Pneumatics
“When the discotheques are empty and the academies are desolate, the silence of the theatre will be heard again, which is the cause of its languages.” (Heiner Müller)
The silence Heiner Müller speaks of will be heard as breathing in the future. The theatre of the future does not speak. It rather inhales and exhales. It is a theatre of bulging chests. It’s a theatre of pneumatics.
There will have been attempts at this before in the 20th century. Take Peter Handke and his piece THE HOUR WE KNEW NOTHING OF EACH OTHER. Or the avantgarde of Samuel Beckett with the shortest play, which may call itself thus. Beckett’s absurd 35-second-scene BREATH premiered in the late 60s in New York. We hear the whimper of a baby, an audible in- and exhalation, another cry. These works will be referred to as pneumatic dance.
Just as they lift to speak the actors will be edited out, so that all we see is characters breathing in. In the future, films will be cut precisely in the moment a first sound would have been audible from the mouth. The word will be separated from the body so that only a breath will be heard and seen.
It is an oral breath, not a nasal one.
Only then films will reconnect with themselves in a kind of second revolution since the introduction of the talkies. The films will not be silent however, on the contrary. The audio track will be of great importance. Because while in silent films the lips move and pretend to be able to speak, in the films of the future the actors’ mouths will only open. Thus, the film of the future will not be silent but incredibly eloquent.
At first, one will start work on the classics. Let’s take SOLARIS as an example. They’ll cut out all dialogue and make the film more complete with every cut. Thus only breathing people are left. A close up of the face, the mouth slightly opening. Everything has already been said, and every word lies hidden behind these lips.

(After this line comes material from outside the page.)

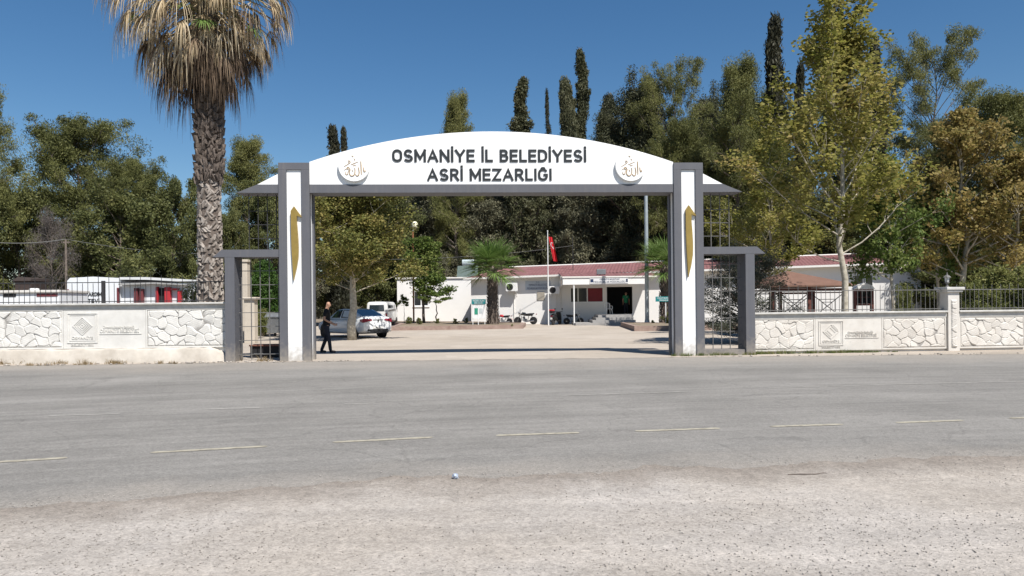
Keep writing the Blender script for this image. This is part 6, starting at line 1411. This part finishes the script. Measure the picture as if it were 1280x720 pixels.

The pneumatic SOLARIS will thus become a new paradigm. Then all the other films will be cut and therefore become complete. AL DI LÀ DELLE NÙVOLE, a late work of the moribund Michelangelo Antonioni, will get by entirely without dialogue, it will become much better, and much bigger. Only footsteps emerging from the noisy traffic, walking up a large staircase to the door of an apartment, we hear a knock, the sound of a door opening, then the piano. Close-up. The heads of a man and a woman turning to one another. These cuts will at first be referred to as cracks in the word-image-sense, and this necessitates an aesthetics of the breathed word that will have to be written, so that everything, everything can be understood. Of course, films with spoken dialogue will continue to be produced, they will be called B-movies.
Better known as blabla films.
There will be others where captions will be blended in, a lousy attempt to get in between the images, to smuggle the sense of words in between the breaths. Some will try to equate pneumo films with pornography, confusing the wordless moaning, absurd groaning, the lustful panting on display with the breath of pre-meaning. The mouth of pornography is one which must be stuffed, and this closure of openings will have nothing to do with the potentiality of speech, which in principle will remain inconclusive, just like the film in general.
As a result the entire acting profession will change. The mouth that breathes will now be called beautiful. A new notion of rhythm: when will the actor close his mouth again? An entire art of inhalation: soundless, or slowly taking in the air, or done so that the soft palate vibrates and a quiet but audible plosive is heard, or by inhaling the air through trembling lips in order to create a slight wind? These will be the nuances that will count.